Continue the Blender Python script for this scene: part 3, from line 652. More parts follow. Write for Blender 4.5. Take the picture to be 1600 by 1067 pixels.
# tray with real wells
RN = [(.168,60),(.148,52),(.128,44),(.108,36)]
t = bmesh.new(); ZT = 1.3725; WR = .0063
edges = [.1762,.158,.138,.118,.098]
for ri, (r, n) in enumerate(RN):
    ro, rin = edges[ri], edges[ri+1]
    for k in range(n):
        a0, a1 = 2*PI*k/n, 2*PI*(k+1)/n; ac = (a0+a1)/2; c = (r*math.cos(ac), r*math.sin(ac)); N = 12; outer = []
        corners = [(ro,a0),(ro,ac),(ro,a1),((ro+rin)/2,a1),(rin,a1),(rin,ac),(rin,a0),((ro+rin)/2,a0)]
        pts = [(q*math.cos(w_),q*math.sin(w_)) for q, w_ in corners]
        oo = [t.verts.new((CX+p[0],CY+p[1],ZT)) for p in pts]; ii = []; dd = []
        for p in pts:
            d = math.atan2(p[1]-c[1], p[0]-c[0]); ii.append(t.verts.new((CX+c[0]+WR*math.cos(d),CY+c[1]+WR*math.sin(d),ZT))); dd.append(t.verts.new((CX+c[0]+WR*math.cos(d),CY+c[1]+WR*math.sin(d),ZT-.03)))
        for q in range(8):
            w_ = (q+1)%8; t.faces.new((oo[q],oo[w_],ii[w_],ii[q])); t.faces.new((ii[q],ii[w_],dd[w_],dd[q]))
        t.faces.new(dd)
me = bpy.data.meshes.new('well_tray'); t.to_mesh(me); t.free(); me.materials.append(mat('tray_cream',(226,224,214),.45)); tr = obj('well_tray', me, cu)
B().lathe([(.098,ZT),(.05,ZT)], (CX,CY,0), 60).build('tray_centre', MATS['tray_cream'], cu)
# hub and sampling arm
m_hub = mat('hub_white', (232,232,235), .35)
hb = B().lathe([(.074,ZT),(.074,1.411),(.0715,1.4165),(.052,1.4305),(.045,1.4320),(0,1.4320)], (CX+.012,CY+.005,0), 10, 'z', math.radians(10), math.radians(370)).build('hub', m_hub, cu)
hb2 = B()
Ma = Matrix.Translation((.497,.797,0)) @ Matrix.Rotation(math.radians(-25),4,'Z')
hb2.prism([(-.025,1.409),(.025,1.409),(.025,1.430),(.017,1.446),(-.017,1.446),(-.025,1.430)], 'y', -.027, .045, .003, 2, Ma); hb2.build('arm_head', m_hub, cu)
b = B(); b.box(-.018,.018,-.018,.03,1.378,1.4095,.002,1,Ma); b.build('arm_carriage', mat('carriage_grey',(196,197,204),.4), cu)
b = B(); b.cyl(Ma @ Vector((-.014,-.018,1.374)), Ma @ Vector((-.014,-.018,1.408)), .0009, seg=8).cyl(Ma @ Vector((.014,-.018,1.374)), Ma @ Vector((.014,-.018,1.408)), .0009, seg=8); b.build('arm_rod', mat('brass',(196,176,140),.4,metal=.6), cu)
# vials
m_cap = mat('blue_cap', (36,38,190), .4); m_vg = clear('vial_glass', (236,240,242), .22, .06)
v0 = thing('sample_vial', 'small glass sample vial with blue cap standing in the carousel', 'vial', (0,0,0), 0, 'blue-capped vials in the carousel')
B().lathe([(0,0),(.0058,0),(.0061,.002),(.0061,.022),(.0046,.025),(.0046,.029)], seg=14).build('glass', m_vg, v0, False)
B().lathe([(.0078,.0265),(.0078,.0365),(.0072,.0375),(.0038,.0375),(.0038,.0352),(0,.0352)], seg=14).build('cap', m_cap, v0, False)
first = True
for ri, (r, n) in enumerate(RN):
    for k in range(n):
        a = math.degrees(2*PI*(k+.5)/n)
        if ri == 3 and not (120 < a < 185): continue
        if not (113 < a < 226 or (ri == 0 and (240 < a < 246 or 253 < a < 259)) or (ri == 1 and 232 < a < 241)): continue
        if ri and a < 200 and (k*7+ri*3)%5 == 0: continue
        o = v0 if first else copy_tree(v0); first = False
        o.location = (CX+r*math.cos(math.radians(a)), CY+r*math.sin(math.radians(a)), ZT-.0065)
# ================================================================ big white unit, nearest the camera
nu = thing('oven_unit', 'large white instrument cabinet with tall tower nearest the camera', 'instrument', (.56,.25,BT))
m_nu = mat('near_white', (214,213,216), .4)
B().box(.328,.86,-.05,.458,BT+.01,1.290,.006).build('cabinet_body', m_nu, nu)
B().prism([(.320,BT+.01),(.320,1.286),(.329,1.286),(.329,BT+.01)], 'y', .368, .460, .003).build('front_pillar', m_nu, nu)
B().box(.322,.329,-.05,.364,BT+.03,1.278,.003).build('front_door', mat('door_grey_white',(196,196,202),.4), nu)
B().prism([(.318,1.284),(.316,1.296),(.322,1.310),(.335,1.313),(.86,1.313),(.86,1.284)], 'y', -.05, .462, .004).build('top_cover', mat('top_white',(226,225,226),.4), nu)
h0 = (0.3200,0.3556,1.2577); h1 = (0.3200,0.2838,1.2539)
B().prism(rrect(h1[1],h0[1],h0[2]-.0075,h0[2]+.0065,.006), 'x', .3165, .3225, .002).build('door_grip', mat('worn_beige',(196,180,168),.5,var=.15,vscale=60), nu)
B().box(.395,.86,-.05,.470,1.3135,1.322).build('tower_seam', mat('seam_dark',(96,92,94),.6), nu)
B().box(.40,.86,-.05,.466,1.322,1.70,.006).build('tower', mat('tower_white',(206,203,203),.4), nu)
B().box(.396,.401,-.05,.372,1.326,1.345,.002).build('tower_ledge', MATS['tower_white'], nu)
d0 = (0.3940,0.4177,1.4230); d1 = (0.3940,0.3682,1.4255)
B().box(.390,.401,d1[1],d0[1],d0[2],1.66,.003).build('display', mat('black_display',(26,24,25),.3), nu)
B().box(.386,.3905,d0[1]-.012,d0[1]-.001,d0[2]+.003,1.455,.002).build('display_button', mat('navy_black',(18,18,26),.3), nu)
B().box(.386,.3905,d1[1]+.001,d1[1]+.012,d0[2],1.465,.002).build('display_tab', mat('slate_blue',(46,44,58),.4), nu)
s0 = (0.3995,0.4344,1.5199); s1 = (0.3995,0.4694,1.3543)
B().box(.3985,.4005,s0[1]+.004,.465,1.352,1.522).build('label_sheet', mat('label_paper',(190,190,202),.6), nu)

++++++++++

## [EXERCISE TASK]
Write each line above out exactly.

## [OUTPUT FOR THIS TASK]
Continue the Blender Python script for this scene: part 3, from line 652. More parts follow. Write for Blender 4.5. Take the picture to be 1600 by 1067 pixels.
# tray with real wells
RN = [(.168,60),(.148,52),(.128,44),(.108,36)]
t = bmesh.new(); ZT = 1.3725; WR = .0063
edges = [.1762,.158,.138,.118,.098]
for ri, (r, n) in enumerate(RN):
    ro, rin = edges[ri], edges[ri+1]
    for k in range(n):
        a0, a1 = 2*PI*k/n, 2*PI*(k+1)/n; ac = (a0+a1)/2; c = (r*math.cos(ac), r*math.sin(ac)); N = 12; outer = []
        corners = [(ro,a0),(ro,ac),(ro,a1),((ro+rin)/2,a1),(rin,a1),(rin,ac),(rin,a0),((ro+rin)/2,a0)]
        pts = [(q*math.cos(w_),q*math.sin(w_)) for q, w_ in corners]
        oo = [t.verts.new((CX+p[0],CY+p[1],ZT)) for p in pts]; ii = []; dd = []
        for p in pts:
            d = math.atan2(p[1]-c[1], p[0]-c[0]); ii.append(t.verts.new((CX+c[0]+WR*math.cos(d),CY+c[1]+WR*math.sin(d),ZT))); dd.append(t.verts.new((CX+c[0]+WR*math.cos(d),CY+c[1]+WR*math.sin(d),ZT-.03)))
        for q in range(8):
            w_ = (q+1)%8; t.faces.new((oo[q],oo[w_],ii[w_],ii[q])); t.faces.new((ii[q],ii[w_],dd[w_],dd[q]))
        t.faces.new(dd)
me = bpy.data.meshes.new('well_tray'); t.to_mesh(me); t.free(); me.materials.append(mat('tray_cream',(226,224,214),.45)); tr = obj('well_tray', me, cu)
B().lathe([(.098,ZT),(.05,ZT)], (CX,CY,0), 60).build('tray_centre', MATS['tray_cream'], cu)
# hub and sampling arm
m_hub = mat('hub_white', (232,232,235), .35)
hb = B().lathe([(.074,ZT),(.074,1.411),(.0715,1.4165),(.052,1.4305),(.045,1.4320),(0,1.4320)], (CX+.012,CY+.005,0), 10, 'z', math.radians(10), math.radians(370)).build('hub', m_hub, cu)
hb2 = B()
Ma = Matrix.Translation((.497,.797,0)) @ Matrix.Rotation(math.radians(-25),4,'Z')
hb2.prism([(-.025,1.409),(.025,1.409),(.025,1.430),(.017,1.446),(-.017,1.446),(-.025,1.430)], 'y', -.027, .045, .003, 2, Ma); hb2.build('arm_head', m_hub, cu)
b = B(); b.box(-.018,.018,-.018,.03,1.378,1.4095,.002,1,Ma); b.build('arm_carriage', mat('carriage_grey',(196,197,204),.4), cu)
b = B(); b.cyl(Ma @ Vector((-.014,-.018,1.374)), Ma @ Vector((-.014,-.018,1.408)), .0009, seg=8).cyl(Ma @ Vector((.014,-.018,1.374)), Ma @ Vector((.014,-.018,1.408)), .0009, seg=8); b.build('arm_rod', mat('brass',(196,176,140),.4,metal=.6), cu)
# vials
m_cap = mat('blue_cap', (36,38,190), .4); m_vg = clear('vial_glass', (236,240,242), .22, .06)
v0 = thing('sample_vial', 'small glass sample vial with blue cap standing in the carousel', 'vial', (0,0,0), 0, 'blue-capped vials in the carousel')
B().lathe([(0,0),(.0058,0),(.0061,.002),(.0061,.022),(.0046,.025),(.0046,.029)], seg=14).build('glass', m_vg, v0, False)
B().lathe([(.0078,.0265),(.0078,.0365),(.0072,.0375),(.0038,.0375),(.0038,.0352),(0,.0352)], seg=14).build('cap', m_cap, v0, False)
first = True
for ri, (r, n) in enumerate(RN):
    for k in range(n):
        a = math.degrees(2*PI*(k+.5)/n)
        if ri == 3 and not (120 < a < 185): continue
        if not (113 < a < 226 or (ri == 0 and (240 < a < 246 or 253 < a < 259)) or (ri == 1 and 232 < a < 241)): continue
        if ri and a < 200 and (k*7+ri*3)%5 == 0: continue
        o = v0 if first else copy_tree(v0); first = False
        o.location = (CX+r*math.cos(math.radians(a)), CY+r*math.sin(math.radians(a)), ZT-.0065)
# ================================================================ big white unit, nearest the camera
nu = thing('oven_unit', 'large white instrument cabinet with tall tower nearest the camera', 'instrument', (.56,.25,BT))
m_nu = mat('near_white', (214,213,216), .4)
B().box(.328,.86,-.05,.458,BT+.01,1.290,.006).build('cabinet_body', m_nu, nu)
B().prism([(.320,BT+.01),(.320,1.286),(.329,1.286),(.329,BT+.01)], 'y', .368, .460, .003).build('front_pillar', m_nu, nu)
B().box(.322,.329,-.05,.364,BT+.03,1.278,.003).build('front_door', mat('door_grey_white',(196,196,202),.4), nu)
B().prism([(.318,1.284),(.316,1.296),(.322,1.310),(.335,1.313),(.86,1.313),(.86,1.284)], 'y', -.05, .462, .004).build('top_cover', mat('top_white',(226,225,226),.4), nu)
h0 = (0.3200,0.3556,1.2577); h1 = (0.3200,0.2838,1.2539)
B().prism(rrect(h1[1],h0[1],h0[2]-.0075,h0[2]+.0065,.006), 'x', .3165, .3225, .002).build('door_grip', mat('worn_beige',(196,180,168),.5,var=.15,vscale=60), nu)
B().box(.395,.86,-.05,.470,1.3135,1.322).build('tower_seam', mat('seam_dark',(96,92,94),.6), nu)
B().box(.40,.86,-.05,.466,1.322,1.70,.006).build('tower', mat('tower_white',(206,203,203),.4), nu)
B().box(.396,.401,-.05,.372,1.326,1.345,.002).build('tower_ledge', MATS['tower_white'], nu)
d0 = (0.3940,0.4177,1.4230); d1 = (0.3940,0.3682,1.4255)
B().box(.390,.401,d1[1],d0[1],d0[2],1.66,.003).build('display', mat('black_display',(26,24,25),.3), nu)
B().box(.386,.3905,d0[1]-.012,d0[1]-.001,d0[2]+.003,1.455,.002).build('display_button', mat('navy_black',(18,18,26),.3), nu)
B().box(.386,.3905,d1[1]+.001,d1[1]+.012,d0[2],1.465,.002).build('display_tab', mat('slate_blue',(46,44,58),.4), nu)
s0 = (0.3995,0.4344,1.5199); s1 = (0.3995,0.4694,1.3543)
B().box(.3985,.4005,s0[1]+.004,.465,1.352,1.522).build('label_sheet', mat('label_paper',(190,190,202),.6), nu)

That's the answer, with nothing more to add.